Exhibit 2: High DTI loans make up close to 40% of collateral in late vintage CRT

Source, Amherst Pierpont, Fannie Mae, Freddie Mac

Given the increased debt burden associated with high DTI loans, these borrowers may be more likely candidates for permanent modifications at the end of their forbearance periods. In fact, DTI ratios were, the primary driver of modifications in HAMP Tier 1 modifications where rate, term and balance modifications were employed to get a borrower to a target 31 DTI. If a similar methodology were put in place today, higher DTI loans would in all likelihood see a greater incidence of modification.
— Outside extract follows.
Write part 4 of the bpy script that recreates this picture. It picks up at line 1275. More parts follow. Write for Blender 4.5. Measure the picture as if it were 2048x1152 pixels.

Depending on the type of modification, CRT investors may be exposed to losses as a result of those modifications. Term modifications will not cause any losses to CRT investors, but rate and balance modifications would. Rate modifications would flow through to investors as monthly principal losses generated from the difference in the loan’s initial and modified note rate. Balance modifications in the form of permanent principal forbearance would be passed through as a principal loss to the deal in the amount of the forborne principal if the loan ultimately goes into default and the forbearance is unrecoverable. Any lost interest on the non-performing balance will be passed through to the trust as a monthly principal loss as well. STACR CRT may also have unique exposure to permanent modifications in that the balance of loans used to evaluate whether a deal is passing its delinquency test trigger that allows the transaction from receiving unscheduled, and in later vintage deals, scheduled principal. For the purpose of the delinquency trigger, stressed loans include loans that are more than 60 days past due, in bankruptcy, foreclosure, REO or have been modified in the past 12 months. Given a high incidence of modifications, STACR deals may have a higher risk of being locked out than comparable CAS deals that do not use modified loans in their delinquency trigger calculations.